Product Philosophy

Updated: Jul 29, 2020 at 2:14am
Created: Jul 29, 2020 at 2:14am

Make life easier

Usually this product is created to solve a problem. Tech companies that do this usually falls into one of 3 categories: hard-tech (AI, autonomous-driving, bio, etc.), productivity (CRM, emails, analytics, etc.) and then "messy" tech (many APIs, logistics, telcos, etc.)

Hard-tech is straight forward. People know it's technically/scientifically hard problem to solve, so engineers like to build them, investors like to back them. This is usually driven by technology-push into the market, rather than market pulling the product out to the world, as there's usually some level of threshold/breakthrough that needs to happen to create value. Once this breakthrough happens, these companies tend to lead the market for a long period of time (e.g. Tesla in EV, microprocessors in the early days, iPhone/Android, etc.)

Productivity tends to be highly competitive, as the entry barrier tends to be lower, until someone gets to a market monopoly position. Note taking apps, CRM software, HR/recruiting software, etc. falls into this category. There's usually many players that compete for same budget and it's hard to break through the noise in the market. But if you can become the source-of-truth or default workflow, you can create a lot of value for the customer.

Messy tech is interesting. Think of API companies that create abstraction layer for your software. They "do the dirty work" so that you can simply call API requests and receive the responses to get the job done and APIs abstracts away the complexity and messiness that may lurk behind the scene. A beautiful toilet is like an API. You do your thing, flush it down, then the toilet (and the sewer management system that's connected) take care of the rest. Most messy tech tends to deal with complicated implementation, compliance & regulations, aggregation of 3rd-party integrations (bank payments, telco partnerships, etc.) so they let you operate in a 'clean' world.

Make life fun & enjoyable

This product is built to bring joy to people. Content business like games, video, and music falls into this category. Also other things like recreational drugs, drinks, and casino (yes, it's not there to help you become rich, but it's built to give you fun (and take away your money) may belong in this category.

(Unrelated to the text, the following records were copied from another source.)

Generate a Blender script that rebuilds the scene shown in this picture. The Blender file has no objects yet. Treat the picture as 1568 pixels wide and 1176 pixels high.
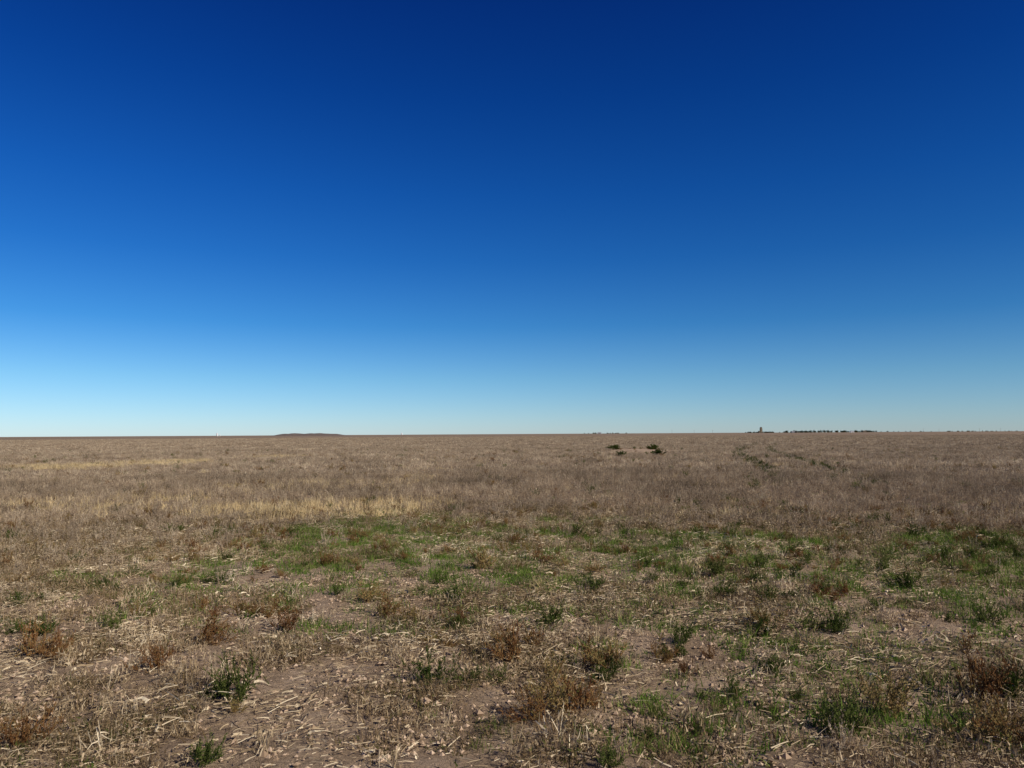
import bpy, math, random
import numpy as np
from mathutils import Vector
random.seed(7); rng=np.random.default_rng(11)
scene=bpy.context.scene
scene.view_settings.view_transform='Standard'; scene.view_settings.look='None'; scene.view_settings.exposure=0
CAMH=1.6; F=1150.0
def px2w(px,py):
    hy=669-9*px/1568.; d=CAMH*F/(py-hy); return ((px-784)/F*d,d)
# ---------- noise ----------
def h2(ix,iy,s):
    v=np.sin(ix*127.1+iy*311.7+s*74.7)*43758.5453
    return v-np.floor(v)
def vn(x,y,s=0):
    x=np.asarray(x,float);y=np.asarray(y,float)
    ix=np.floor(x);iy=np.floor(y);fx=x-ix;fy=y-iy
    fx=fx*fx*(3-2*fx);fy=fy*fy*(3-2*fy)
    a=h2(ix,iy,s);b=h2(ix+1,iy,s);c=h2(ix,iy+1,s);d=h2(ix+1,iy+1,s)
    return (a*(1-fx)+b*fx)*(1-fy)+(c*(1-fx)+d*fx)*fy
def fbm(x,y,s=0,o=3):
    t=0;a=1;n=0
    for i in range(o):
        t=t+a*vn(x*2**i,y*2**i,s+i*3);n+=a;a*=.5
    return t/n
def sst(a,b,x):
    t=np.clip((x-a)/(b-a),0,1);return t*t*(3-2*t)
MX,MY=px2w(974,694)
def moundm(x,y):
    n=fbm(x/1.2,y/2.5,88)-.5
    return sst(.2,.7,np.exp(-(((x-MX)/2.5)**2+((y-MY)/7)**2))+n*.5)
def trackc(y,k): return .315*y+.9*np.sin(y/14.)+2.8*k
def trackxy(x,y):
    t=np.exp(-((x-trackc(y,0))/.5)**2)+np.exp(-((x-trackc(y,1))/.5)**2)
    return np.clip(t,0,1)*sst(18,28,y)*(1-sst(110,170,y))
def H(x,y):
    x=np.asarray(x,float);y=np.asarray(y,float)
    d=np.hypot(x,y)
    near=1-sst(30,60,d)
    z=0.16*(fbm(x/9,y/9,1)-.5)*sst(2,12,d)+0.05*(fbm(x/.9,y/.9,5)-.5)*near+0.055*(fbm(x/.22,y/.22,9,2)-.5)*near
    z=z+0.5*(fbm(x/70,y/70,21)-.5)*sst(20,120,d)
    z=z+1.2*(fbm(x/500,y/500,31)-.5)*sst(150,900,d)
    z=z+0.3*np.exp(-(((x-MX)/4.5)**2+((y-MY)/7)**2))
    return z
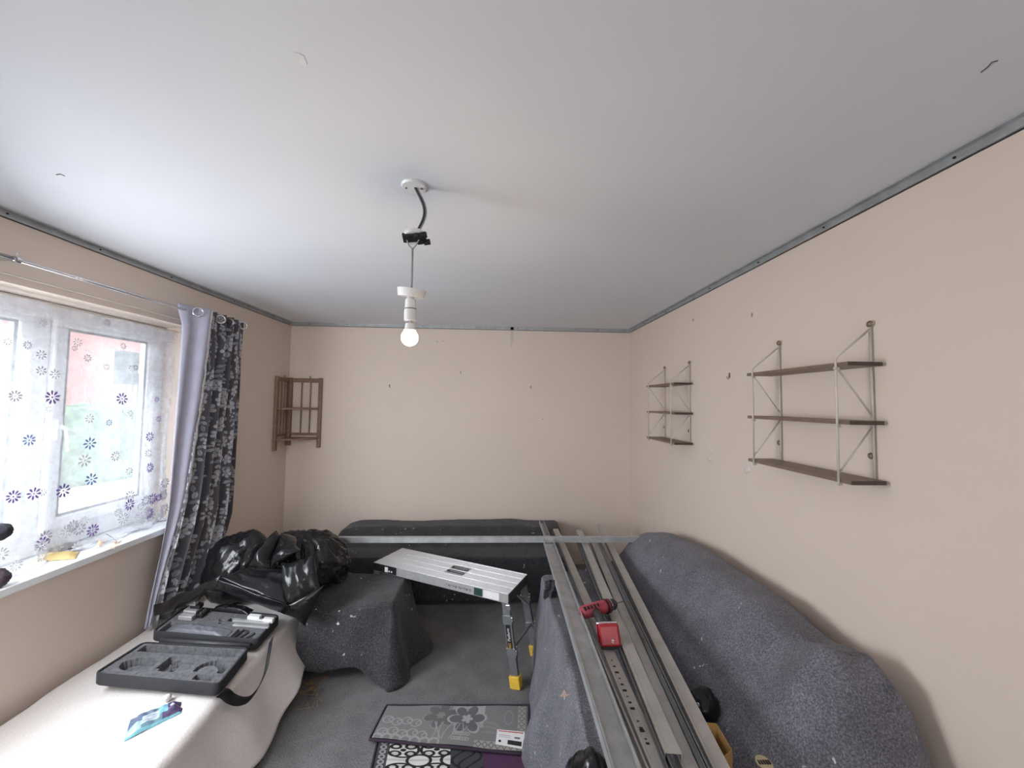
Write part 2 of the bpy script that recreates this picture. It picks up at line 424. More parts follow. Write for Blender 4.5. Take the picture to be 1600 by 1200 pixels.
tag(MB_.build('garden_wall', UPVC), 'low white garden wall along the foot of the hedge', 'wall')

# ------------------------------------------------------------------ perimeter channels fixed under the ceiling
def channel_sec(w, h, t=.0016, lip=0.):
    # U opening towards +b, web at b=0, a across
    return [(-w/2, h), (-w/2, 0), (w/2, 0), (w/2, h), (w/2 - t, h), (w/2 - t, t), (-w/2 + t, t), (-w/2 + t, h)]
def perimeter(name, label, p0, p1, inward, screws):
    p0, p1, inward = Vector(p0), Vector(p1), Vector(inward)
    t = thing(name, label, 'metal channel', (p0 + p1) / 2, 'perimeter channels under the ceiling')
    # web on the wall, upper and lower flange projecting into the room
    mb = MB().extrude([(0, .0), (0, -.031), (.012, -.031), (.012, -.0295), (.0015, -.0295), (.0015, -.0015), (.0285, -.0015), (.0285, -.006), (.030, -.006), (.030, 0)], p0, p1, inward, (0, 0, 1))
    mb.build('channel', STEEL, t)
    MB().extrude([(0, -.032), (0, -.0345), (.003, -.0345), (.003, -.032)], p0, p1, inward, (0, 0, 1)).build('shadow_gap_strip', BLACKP, t)  # black strip painting in the shadow gap below the channel
    d = (p1 - p0).normalized()
    for k in screws:
        c = p0.lerp(p1, k) + inward * .0015 + Vector((0, 0, -.013))
        MB().tube([c, c + inward * .004], .004, 8).build('screw', BLACKP, t)
    return t
perimeter('ceiling_channel', 'galvanised channel along the top of the left wall above the window', (XL, YF+.02, H), (XL, YB - .03, H), (1, 0, 0), [.55, .62, .685, .76, .86, .95])
perimeter('ceiling_channel', 'galvanised channel along the top of the far wall', (XL, YB, H), (XR, YB, H), (0, -1, 0), [.05, .16, .38, .5, .535, .565, .66, .835, .9])
perimeter('ceiling_channel', 'galvanised channel along the top of the right wall above the wall shelves', (XR, YF+.02, H), (XR, YB - .03, H), (-1, 0, 0), [.52, .60, .67, .75, .86, .94])
# ------------------------------------------------------------------ marks on ceiling and walls
def splat(name, c, rx, ry, nrm, mat, label, cat, th=.0015, seed=0, group=None):
    r_ = random.Random(seed); nrm = Vector(nrm); u, w = MB().frame(nrm); n = 18
    pts = [(math.cos(2*math.pi*i/n) * rx * r_.uniform(.75, 1.15), math.sin(2*math.pi*i/n) * ry * r_.uniform(.75, 1.15)) for i in range(n)]
    Mx = Matrix((u, w, nrm)).transposed().to_4x4(); Mx.translation = Vector(c)
    o = MB().prism(pts, -.0005, th, Mx).build(name, mat); tag(o, label, cat, group); return o
c = P(800, 522, y=YB)
splat('filler_patch', (c.x, YB, 2.348), .018, .15, (0, -1, 0), FILL, 'pale smear of dried filler on the far wall just under the channel', 'filler patch', seed=3)
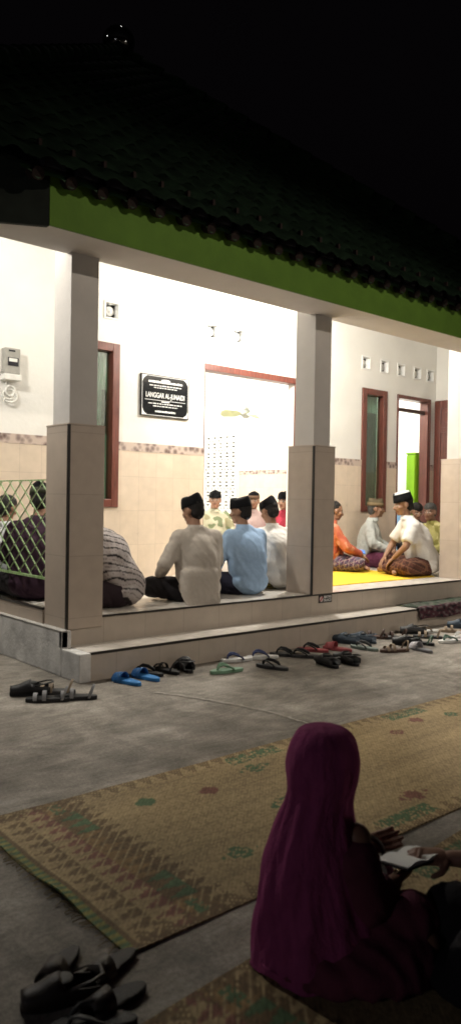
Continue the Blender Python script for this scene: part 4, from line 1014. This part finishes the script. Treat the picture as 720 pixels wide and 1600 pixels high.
def point(name, loc, watts, col, rad):
    l = bpy.data.lights.new(name, 'POINT'); l.energy = watts; l.color = col; l.shadow_soft_size = rad
    o = bpy.data.objects.new(name, l); COL.objects.link(o); o.location = loc
point('added_fill_light', (-6.2, 1.2, 2.0), 105, (.95, .93, 1), .25)  # added fill from the left for the woman's back and pillar side
point('added_glint_light', (AX-2.2, AY+1.0, AZ+.9), 16, (1, .97, .92), .05)  # unseen light added close to the dome for its left glint
point('added_glint_light', (AX+.5, AY+.1, AZ+3.2), 16, (1, .97, .92), .05)  # second added light, above the dome, for its upper glint
point('added_fill_light', (12.5, -5.0, 2.3), 360, (1, .90, .78), .25)  # added low fill, softens the eave shadow on the pillar fronts
w = bpy.data.worlds.new('World'); SC.world = w; w.use_nodes = True
N, L = w.node_tree.nodes, w.node_tree.links; bg = N['Background']
sky = N.new('ShaderNodeTexSky'); sky.sky_type = 'NISHITA'; sky.sun_disc = False; sky.sun_elevation = R(-4); sky.sun_rotation = R(200)
hs = N.new('ShaderNodeHueSaturation'); hs.inputs['Saturation'].default_value = .25; L.new(sky.outputs[0], hs.inputs['Color'])
ad = N.new('ShaderNodeMix'); ad.data_type = 'RGBA'; ad.blend_type = 'ADD'; ad.inputs[0].default_value = 1; ad.inputs[7].default_value = (.010, .004, .009, 1)
L.new(hs.outputs[0], ad.inputs[6]); L.new(ad.outputs[2], bg.inputs['Color']); bg.inputs['Strength'].default_value = .05

# ------------------------------------------------------------------ camera
cam = bpy.data.cameras.new('camera'); co = bpy.data.objects.new('camera', cam); COL.objects.link(co)
cam.sensor_fit = 'VERTICAL'; cam.sensor_height = 36; cam.lens = 36*1180.5/1600; cam.clip_end = 500; cam.clip_start = .05
yaw, pit, rol = R(40.738), R(-.758), R(.918)
f = Vector((math.sin(yaw)*math.cos(pit), math.cos(yaw)*math.cos(pit), math.sin(pit))); r = Vector((math.cos(yaw), -math.sin(yaw), 0)); u = r.cross(f)
r2 = r*math.cos(rol)+u*math.sin(rol); u2 = u*math.cos(rol)-r*math.sin(rol)
mw = Matrix((r2, u2, -f)).transposed().to_4x4(); mw.translation = (0, 0, 1.35); co.matrix_world = mw
cam.dof.use_dof = True; cam.dof.focus_distance = 8.5; cam.dof.aperture_fstop = 3.4
SC.camera = co
SC.render.engine = 'CYCLES'; SC.cycles.use_denoising = True
try: SC.cycles.denoiser = 'OPENIMAGEDENOISE'
except Exception: pass
SC.cycles.filter_width = 1.7; SC.cycles.max_bounces = 8; SC.cycles.caustics_reflective = False; SC.cycles.caustics_refractive = False
SC.view_settings.view_transform = 'Standard'; SC.view_settings.look = 'None'; SC.view_settings.exposure = 0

It's hard to define a 'problem' for these products. Maybe you found an inefficiency in this industry and define that as a problem, but the customer value is usually in entertainment value, which is quantified mostly through retention, session lengths, and ARPU (average revenue per user). So what you are ultimately competing for is attention and time spent on entertainment.

How to know which one to work on

This surprisingly is influenced by the founders' personalities. Some prefer one way over the other, and it's actually not as common to find founders doing both directions well. People tend to have preferences/biases that leans towards one way or the other.

Listen carefully to your inner needs and motivations. Pick them carefully as once you go down a path, as it will take you time (assume 10 years to build something decent), so you probably want to work on something that gives you a sense of purpose in a lasting way.